По моему давно сформировавшемуся мнению, российским компаниям глупо пытаться повторить опыт западных мейджоров. Они стали работать по всему миру по одной причине — из-за дефицита запасов в тех странах, где они начинали работу. В России есть очень большие ресурсы, на которые и должна быть сделана ставка. Однако неужели Минфин согласился со мной? Сильно сомневаюсь. Хотя бы потому, что ни до, ни после слов Силуанова о «Лукойле» он почему-то ни разу не выступил так же резко о других проектах других компаний. Поэтому все это выглядит не как принципиальная позиция, а как попытка оправдаться за решение по Приобскому.
«Лукойл», кстати, неоднократно говорил, что причина, стимулирующая зарубежные инвестиции компании, — это закрытый для частников шельф России (проект Marine XII в Республике Конго как раз шельфовый). «Роснефть» же лицензии на российский шельф активно получала и при этом продолжала активно инвестировать за рубеж. Есть совместные с Exxon проекты в Мозамбике. Еще более новый проект «Роснефти» и Eni по газовому блоку в Экваториальной Гвинее. Наконец, есть инвестиции в проект Zohr на шельфе Египта, где инвестиции «Роснефти» будут более чем в пять раз больше вложений «Лукойла» в Конго. И ни разу Минфин ее за это не критиковал.
Видимо, тут Минфин все устраивает. Скажем, уже после решения по Приобскому месторождению «Роснефть» решила инвестировать в газовый шельф Венесуэлы — это притом что геополитическая ситуация вокруг страны, мягко говоря, не самая очевидная. Но и здесь первого вице-премьера ничто не смущает.
В итоге тут и там стали появляться комментарии о том, что Силуанов решил чуть ли не создать альянс с главой «Роснефти» Игорем Сечиным. Судите сами. Льготы по Приобскому. Жесткий наезд на президента «Транснефти» Николая Токарева. Да еще и слова о том, что мы можем выйти из сделки ОПЕК+ и готовы к ценовой войне с американскими сланцевиками. Все это полностью вписывается в сечинскую картину мира.
Силуанов, видимо, и сам понял, как его начинают воспринимать. Поэтому по ОПЕК+ он поспешил изменить свое публичное мнение, заявив, что сделка ОПЕК+ все же полезна и что «Роснефть» и другие компании компенсаций за ограничения по ОПЕК+ не получат.

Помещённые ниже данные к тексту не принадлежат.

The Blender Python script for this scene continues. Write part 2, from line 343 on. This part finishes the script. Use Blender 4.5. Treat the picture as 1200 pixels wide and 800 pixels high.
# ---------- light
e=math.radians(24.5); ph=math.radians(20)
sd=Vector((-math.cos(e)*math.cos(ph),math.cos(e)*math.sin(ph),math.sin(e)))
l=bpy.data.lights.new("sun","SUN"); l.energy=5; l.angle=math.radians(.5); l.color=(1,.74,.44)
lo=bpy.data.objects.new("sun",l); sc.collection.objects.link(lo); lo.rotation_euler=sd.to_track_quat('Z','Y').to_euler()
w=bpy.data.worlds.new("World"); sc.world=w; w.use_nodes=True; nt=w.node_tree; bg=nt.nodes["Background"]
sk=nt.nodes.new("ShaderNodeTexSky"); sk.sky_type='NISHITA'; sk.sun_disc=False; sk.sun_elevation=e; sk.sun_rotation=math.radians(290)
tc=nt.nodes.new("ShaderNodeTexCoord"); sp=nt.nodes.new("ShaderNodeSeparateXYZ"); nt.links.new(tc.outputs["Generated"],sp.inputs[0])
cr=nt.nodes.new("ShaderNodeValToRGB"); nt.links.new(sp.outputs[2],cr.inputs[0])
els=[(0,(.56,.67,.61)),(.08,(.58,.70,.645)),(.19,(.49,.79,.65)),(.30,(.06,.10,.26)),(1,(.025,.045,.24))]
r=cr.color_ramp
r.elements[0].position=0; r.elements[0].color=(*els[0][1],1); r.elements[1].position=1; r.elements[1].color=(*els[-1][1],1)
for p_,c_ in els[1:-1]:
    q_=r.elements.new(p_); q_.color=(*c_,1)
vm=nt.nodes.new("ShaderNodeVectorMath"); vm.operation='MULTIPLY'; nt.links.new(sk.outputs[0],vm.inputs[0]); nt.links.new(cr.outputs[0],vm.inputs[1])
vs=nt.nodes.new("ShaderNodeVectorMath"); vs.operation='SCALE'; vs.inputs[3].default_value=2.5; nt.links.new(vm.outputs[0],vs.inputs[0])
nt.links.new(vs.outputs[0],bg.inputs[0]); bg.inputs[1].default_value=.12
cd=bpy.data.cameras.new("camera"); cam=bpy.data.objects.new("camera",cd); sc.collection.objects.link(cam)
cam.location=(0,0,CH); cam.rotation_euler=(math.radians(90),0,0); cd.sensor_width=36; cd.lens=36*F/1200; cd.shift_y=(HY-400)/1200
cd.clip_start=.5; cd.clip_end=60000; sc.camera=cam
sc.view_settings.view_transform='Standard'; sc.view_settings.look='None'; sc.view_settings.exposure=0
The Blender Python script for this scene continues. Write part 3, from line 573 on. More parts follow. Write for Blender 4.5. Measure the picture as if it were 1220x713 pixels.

Я, конечно, далек от мысли, что один из активных публичных защитников бывшего министра экономического развития Алексея Улюкаева, оказавшегося в заключении по обвинению в вымогательстве взятки, решил вступить в тактический союз с Сечиным. Однако вопросы о том, способен ли первый вице-премьер отстаивать свои позиции по принципиальным вопросам налогообложения и насколько он действительно управляет государственной политикой в фискальной сфере, конечно, остаются.
После Самотлора и Приобского поверить в то, что Минфин принципиально борется с льготами, уже очень сложно. Вообще льготы — типично российская история. Она про то, как все равны, но некоторые равнее. Вроде как правила жесткие, но для солидных людей всегда есть возможность выбить для себя что-то в индивидуальном порядке. В чем-то это выгодно государству. У привыкших играть по таким правилам нет интереса формировать нормальную, но общую для всех систему налоговых правил. Проще и даже выгоднее постараться добиваться не общей цели, а переложить расходы или фискальную нагрузку на конкурентов.
Это все понятно. Но все же странно, что такую практику поддерживают те, кто называет себя сторонниками рыночных механизмов и прозрачных общих подходов.